In both politics and the military, we have seen too many examples of loyalty trumping duty – not always for self-interest, but sometimes for a perceived noble cause.

In the case of the Guantanamo detainees, most Americans probably feel that most or all of the individuals held there had some part in planning or executing terrorist attacks on America.  We have also witnessed examples where the guilty go free due to some legal technicality.  Therefore, the argument goes, we don’t want any of the possible guilty to wriggle free.

Politics adds another layer to all of this.

The current administration would very much like to have the guilty receive the full force of the law for their alleged crimes.  Due to the upcoming elections, they want to speed the process along, not for the right reasons, but for partisan, political reasons.

No matter the reasons, the ethical reality is the “noble cause” excuse is another variation of the end-justifies-the-means rationale.  We all want to see those responsible for terrorist acts punished.  We want to see justice done, but not at the cost of integrity to the process, itself.

Colonel Davis’ stand in speaking out about the undue influence in the case of the detainees is not unlike tobacco insider Jeff Wigand speaking out about the decades of lies told by the tobacco companies.  In spite of his ethical stand, Colonel Davis is likely to face the same kinds of consequences Jeff Wigand faced:  the loss of credibility, isolation from friends and colleagues, perhaps even the loss of a valued career.
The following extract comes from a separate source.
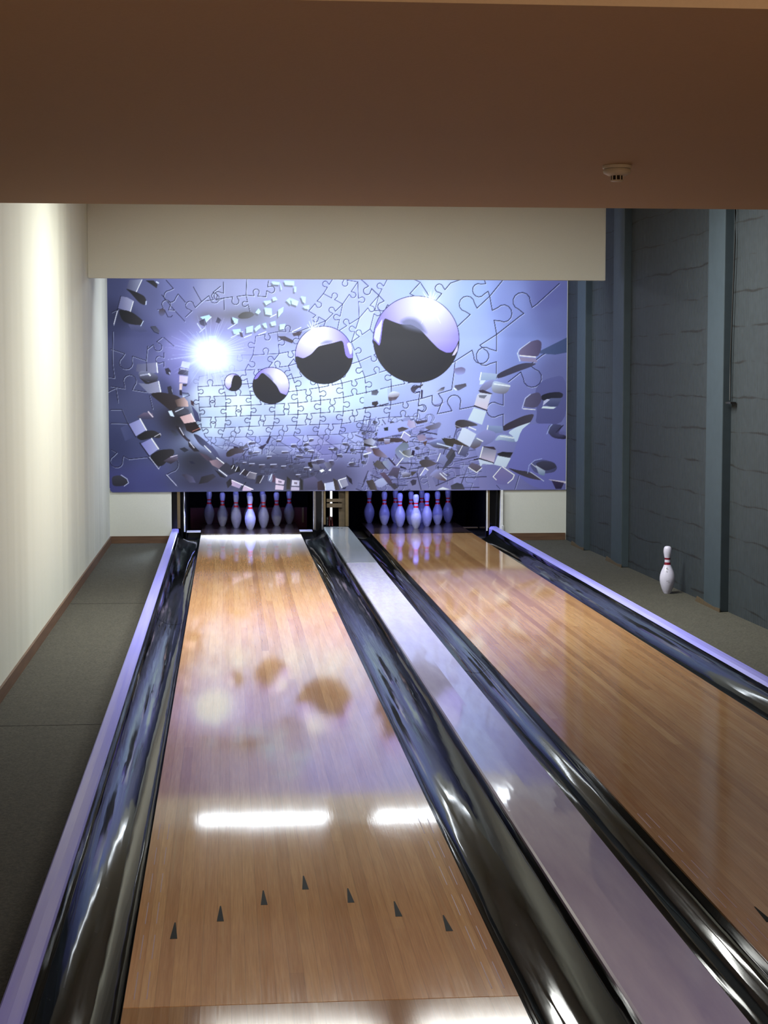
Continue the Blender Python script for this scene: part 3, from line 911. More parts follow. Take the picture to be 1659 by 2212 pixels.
# shadow masses behind them
PR.glow(520, 1010, 110, 90, (44, 42, 46), 0.85)
PR.glow(640, 1290, 150, 90, (52, 52, 62), 0.7)
PR.glow(1000, 1330, 330, 70, (58, 60, 78), 0.75)
PR.glow(1350, 1400, 300, 90, (62, 62, 80), 0.7)
PR.glow(700, 1440, 260, 60, (58, 58, 76), 0.7)
PR.glow(900, 290, 140, 40, (98, 96, 98), 0.75)
PR.glow(700, 300, 70, 40, (84, 82, 84), 0.6)
PR.glow(140, 300, 90, 60, (50, 52, 70), 0.5)
# left column of blocks
P_('180,50 265,45 225,130 160,110', (88, 90, 120), (150, 156, 180), 0); H_('266,48 228,128', 6)
P_('150,105 225,130 285,160 298,205 280,222 245,205 190,140', K1, K2, 0); H_('294,195 291,215', 8, (205, 214, 240))
P_('120,160 165,168 208,192 185,270 100,240', (110, 112, 150), (170, 172, 200), 0); H_('206,196 184,268', 6); H_('122,158 98,248 70,352', 4, (28, 30, 48)); H_('97,262 72,352', 5, (225, 228, 240))
P_('100,248 190,262 278,330 262,360 190,352 130,330', K1, K2, 0); P_('170,352 262,358 300,400 250,405 190,390', (96, 98, 132), (80, 84, 120)); H_('272,330 255,362', 6, (200, 215, 240))
P_('290,52 345,52 372,80 365,105 330,80', K1, K2, 0); H_('365,62 378,70', 9, (215, 225, 250))
P_('380,250 405,240 425,255 420,280 395,300 378,280', (76, 68, 76), (100, 104, 140)); H_('420,258 440,300 462,300 470,290', 5, (40, 42, 66))
P_('322,365 355,362 382,395 376,415 345,400', (70, 72, 84), (92, 94, 116)); H_('322,370 345,402 375,415', 5, (36, 38, 60))
P_('225,625 360,612 368,680 300,690 220,672', (96, 98, 124), (136, 138, 168), 0); H_('360,615 366,680', 8); H_('290,605 292,670', 5, (36, 38, 56))
P_('235,680 260,668 330,680 370,705 365,735 300,745 240,715', (126, 130, 156), (52, 52, 62), 90); H_('250,700 310,690', 10, (186, 192, 218), .7); H_('305,690 315,700', 10, (232, 238, 250))
P_('240,715 300,745 365,735 345,770 290,765', K1, K2); P_('232,752 300,760 365,740 386,815 305,825', (112, 116, 142), (152, 154, 180), 0); H_('372,742 386,812', 8)
P_('305,825 386,815 470,830 520,850 540,900 470,960 400,900', (44, 40, 42), (60, 52, 56), 0)
P_('415,655 440,648 456,670 450,700 425,690', (46, 44, 52)); H_('446,680 450,690', 8, (170, 176, 200))
P_('430,780 455,772 466,800 468,830 440,830', (48, 46, 54)); H_('462,795 466,815', 5, (140, 144, 170))
P_('220,985 270,955 330,960 340,1000 260,1000', (112, 100, 124), (70, 70, 96)); H_('300,950 330,985', 8, (225, 215, 225))
P_('165,1035 245,1000 285,1075 210,1120', (136, 138, 190), (168, 172, 216), 0); H_('243,998 286,1076', 8); H_('160,1030 212,1122', 7, (30, 30, 48))
P_('110,1060 160,1035 210,1120 140,1150', (92, 98, 136), (70, 76, 116), 0, al=.7)
P_('212,1122 285,1080 340,1078 384,1105 378,1135 330,1125 250,1150', K1, K2, 0); H_('340,1122 380,1100 384,1112', 5, (190, 188, 196))
P_('245,1170 320,1132 370,1205 300,1255', (128, 130, 190), (162, 166, 206), 0); H_('320,1134 368,1206', 8); H_('240,1165 305,1258', 7, (28, 28, 46))
P_('300,1256 372,1212 470,1205 478,1240 440,1270 400,1320 360,1330', K1, K2, 0); P_('400,1290 440,1265 500,1260 495,1285 450,1310', (110, 100, 122), (52, 50, 60)); H_('450,1262 495,1250', 6, (210, 200, 216))
H_('305,1262 368,1345', 5, (190, 194, 214)); H_('420,1385 488,1460', 5, (200, 204, 226))
P_('45,1395 100,1385 150,1415 158,1440 120,1462 50,1462', (70, 70, 82), (54, 54, 66)); H_('110,1385 150,1412 160,1440 130,1462', 5, (190, 196, 224))
P_('525,1385 555,1378 600,1400 620,1440 580,1440', (66, 62, 76), (92, 92, 122), 0)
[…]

Loyalty is an important and fundamental ethical value.  But when you have a choice between honestly speaking out for what you know is the truth – in this case the corruption of a judicial process for the sake of political expediency – that trumps loyalty to any individual, group or organization.

Author and Nobel Peace Prize winner Elie Wisel reminds us,“There may be times when we are powerless to prevent injustice, but there must never be a time when we fail to protest.”